Scenes as source code:
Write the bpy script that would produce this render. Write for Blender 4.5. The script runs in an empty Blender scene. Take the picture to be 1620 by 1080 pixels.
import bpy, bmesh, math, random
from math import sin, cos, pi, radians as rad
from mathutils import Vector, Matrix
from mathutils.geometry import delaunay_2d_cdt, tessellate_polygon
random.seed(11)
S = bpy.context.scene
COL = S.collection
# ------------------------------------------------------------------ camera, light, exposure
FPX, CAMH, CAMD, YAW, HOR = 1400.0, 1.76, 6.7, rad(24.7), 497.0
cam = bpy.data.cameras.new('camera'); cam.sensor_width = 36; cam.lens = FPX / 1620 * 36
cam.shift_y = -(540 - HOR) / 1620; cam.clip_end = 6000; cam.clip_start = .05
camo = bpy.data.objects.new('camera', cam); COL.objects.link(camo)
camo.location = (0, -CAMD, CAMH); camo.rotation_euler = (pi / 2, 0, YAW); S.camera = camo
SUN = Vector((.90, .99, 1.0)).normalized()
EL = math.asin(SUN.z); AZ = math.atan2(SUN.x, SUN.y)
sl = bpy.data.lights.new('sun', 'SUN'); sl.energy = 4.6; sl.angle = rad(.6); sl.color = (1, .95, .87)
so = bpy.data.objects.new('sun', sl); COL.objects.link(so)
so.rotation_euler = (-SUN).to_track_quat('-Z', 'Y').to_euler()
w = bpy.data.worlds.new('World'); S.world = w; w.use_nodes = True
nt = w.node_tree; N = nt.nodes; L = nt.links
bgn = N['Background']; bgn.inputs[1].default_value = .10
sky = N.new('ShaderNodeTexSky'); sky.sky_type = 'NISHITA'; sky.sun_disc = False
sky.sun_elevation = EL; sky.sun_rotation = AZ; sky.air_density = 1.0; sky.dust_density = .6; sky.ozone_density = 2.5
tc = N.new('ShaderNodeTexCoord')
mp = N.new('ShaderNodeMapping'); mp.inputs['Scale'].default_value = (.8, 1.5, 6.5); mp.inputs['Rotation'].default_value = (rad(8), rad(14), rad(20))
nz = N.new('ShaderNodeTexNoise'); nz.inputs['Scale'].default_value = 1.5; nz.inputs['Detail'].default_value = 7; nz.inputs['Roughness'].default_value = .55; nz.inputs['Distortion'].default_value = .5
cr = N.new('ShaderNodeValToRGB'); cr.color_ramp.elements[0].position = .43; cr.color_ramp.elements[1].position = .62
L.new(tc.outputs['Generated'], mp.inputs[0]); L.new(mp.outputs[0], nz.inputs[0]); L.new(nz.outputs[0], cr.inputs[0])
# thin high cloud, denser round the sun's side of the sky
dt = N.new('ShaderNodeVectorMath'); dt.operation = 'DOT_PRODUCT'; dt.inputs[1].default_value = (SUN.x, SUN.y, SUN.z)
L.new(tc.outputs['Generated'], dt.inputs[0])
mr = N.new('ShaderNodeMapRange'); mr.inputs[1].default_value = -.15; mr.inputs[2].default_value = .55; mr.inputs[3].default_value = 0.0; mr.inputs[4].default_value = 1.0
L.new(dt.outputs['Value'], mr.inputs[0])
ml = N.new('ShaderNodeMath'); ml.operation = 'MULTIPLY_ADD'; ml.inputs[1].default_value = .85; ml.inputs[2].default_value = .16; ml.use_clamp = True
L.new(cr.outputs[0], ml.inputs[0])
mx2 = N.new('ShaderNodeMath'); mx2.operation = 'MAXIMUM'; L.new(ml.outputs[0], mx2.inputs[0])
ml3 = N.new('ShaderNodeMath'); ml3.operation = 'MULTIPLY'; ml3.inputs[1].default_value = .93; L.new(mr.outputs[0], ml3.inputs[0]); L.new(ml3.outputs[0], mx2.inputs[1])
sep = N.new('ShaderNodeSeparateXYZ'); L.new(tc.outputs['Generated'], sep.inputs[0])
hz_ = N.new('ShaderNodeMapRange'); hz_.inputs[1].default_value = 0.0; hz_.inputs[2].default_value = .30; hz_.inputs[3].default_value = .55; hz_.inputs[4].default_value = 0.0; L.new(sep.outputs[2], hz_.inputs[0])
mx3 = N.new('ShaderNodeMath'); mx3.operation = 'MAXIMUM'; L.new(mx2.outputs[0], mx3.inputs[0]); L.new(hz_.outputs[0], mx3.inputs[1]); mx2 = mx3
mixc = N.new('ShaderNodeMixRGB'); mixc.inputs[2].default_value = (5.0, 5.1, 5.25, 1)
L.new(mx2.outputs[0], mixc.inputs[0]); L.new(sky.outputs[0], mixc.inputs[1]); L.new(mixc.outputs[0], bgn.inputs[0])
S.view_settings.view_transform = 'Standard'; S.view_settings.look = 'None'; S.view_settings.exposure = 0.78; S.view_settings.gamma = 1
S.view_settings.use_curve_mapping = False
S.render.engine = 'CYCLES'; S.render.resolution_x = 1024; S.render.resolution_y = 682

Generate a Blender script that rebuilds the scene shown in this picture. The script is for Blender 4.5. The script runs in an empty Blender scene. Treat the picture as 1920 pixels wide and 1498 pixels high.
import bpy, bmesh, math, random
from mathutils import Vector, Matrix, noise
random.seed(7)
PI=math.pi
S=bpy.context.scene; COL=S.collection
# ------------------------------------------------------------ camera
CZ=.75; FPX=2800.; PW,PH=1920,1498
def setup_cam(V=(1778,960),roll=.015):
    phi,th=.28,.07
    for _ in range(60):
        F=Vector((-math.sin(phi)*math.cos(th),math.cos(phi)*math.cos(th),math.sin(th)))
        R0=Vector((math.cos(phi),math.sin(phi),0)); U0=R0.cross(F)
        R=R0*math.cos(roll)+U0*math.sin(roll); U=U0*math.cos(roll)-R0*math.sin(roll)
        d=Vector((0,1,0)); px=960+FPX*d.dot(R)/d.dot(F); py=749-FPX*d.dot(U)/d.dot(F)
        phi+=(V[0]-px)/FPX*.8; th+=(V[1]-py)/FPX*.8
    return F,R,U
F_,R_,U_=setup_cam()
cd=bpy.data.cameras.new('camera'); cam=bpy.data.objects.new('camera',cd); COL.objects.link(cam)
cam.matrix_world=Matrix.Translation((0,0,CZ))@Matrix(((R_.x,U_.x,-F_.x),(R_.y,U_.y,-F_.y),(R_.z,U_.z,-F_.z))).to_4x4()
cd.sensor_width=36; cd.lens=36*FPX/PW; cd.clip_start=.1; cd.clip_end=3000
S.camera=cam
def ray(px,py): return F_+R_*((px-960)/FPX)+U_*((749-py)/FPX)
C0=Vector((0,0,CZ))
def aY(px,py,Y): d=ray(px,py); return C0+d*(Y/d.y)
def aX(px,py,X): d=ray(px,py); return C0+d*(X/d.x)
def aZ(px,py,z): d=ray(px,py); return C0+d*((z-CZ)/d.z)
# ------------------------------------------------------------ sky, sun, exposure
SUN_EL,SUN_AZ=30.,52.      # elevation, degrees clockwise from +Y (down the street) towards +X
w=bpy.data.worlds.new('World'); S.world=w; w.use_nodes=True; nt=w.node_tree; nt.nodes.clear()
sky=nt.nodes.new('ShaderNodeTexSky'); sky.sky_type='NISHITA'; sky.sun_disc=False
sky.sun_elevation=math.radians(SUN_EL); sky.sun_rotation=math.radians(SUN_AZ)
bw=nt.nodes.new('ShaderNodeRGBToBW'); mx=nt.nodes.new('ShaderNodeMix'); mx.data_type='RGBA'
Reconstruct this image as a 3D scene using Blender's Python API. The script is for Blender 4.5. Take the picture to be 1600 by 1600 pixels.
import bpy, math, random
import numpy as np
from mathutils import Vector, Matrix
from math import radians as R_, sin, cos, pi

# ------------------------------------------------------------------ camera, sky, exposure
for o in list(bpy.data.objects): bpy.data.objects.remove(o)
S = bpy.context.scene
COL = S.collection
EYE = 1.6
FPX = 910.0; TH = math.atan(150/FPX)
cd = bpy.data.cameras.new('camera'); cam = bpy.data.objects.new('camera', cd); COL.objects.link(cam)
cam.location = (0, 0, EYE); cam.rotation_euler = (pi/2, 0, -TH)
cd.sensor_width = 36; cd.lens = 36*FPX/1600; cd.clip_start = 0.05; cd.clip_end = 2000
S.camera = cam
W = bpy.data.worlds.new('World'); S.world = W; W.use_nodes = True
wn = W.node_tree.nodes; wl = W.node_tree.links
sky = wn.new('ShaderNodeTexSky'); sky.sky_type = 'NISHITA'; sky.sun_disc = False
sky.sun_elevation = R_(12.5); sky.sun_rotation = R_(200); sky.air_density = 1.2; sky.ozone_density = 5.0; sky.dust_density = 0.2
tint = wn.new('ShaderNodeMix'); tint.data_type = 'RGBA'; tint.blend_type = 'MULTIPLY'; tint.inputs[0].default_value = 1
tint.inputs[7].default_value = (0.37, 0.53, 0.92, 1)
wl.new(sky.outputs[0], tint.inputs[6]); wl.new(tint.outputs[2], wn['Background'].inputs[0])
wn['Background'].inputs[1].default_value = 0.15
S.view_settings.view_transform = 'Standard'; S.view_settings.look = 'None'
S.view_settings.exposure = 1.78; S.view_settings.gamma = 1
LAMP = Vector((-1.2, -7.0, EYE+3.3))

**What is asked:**
Return each line of the data that contains the string "render".

**Expected answer:**
Write the bpy script that would produce this render. Write for Blender 4.5. The script runs in an empty Blender scene. Take the picture to be 1620 by 1080 pixels.
S.render.engine = 'CYCLES'; S.render.resolution_x = 1024; S.render.resolution_y = 682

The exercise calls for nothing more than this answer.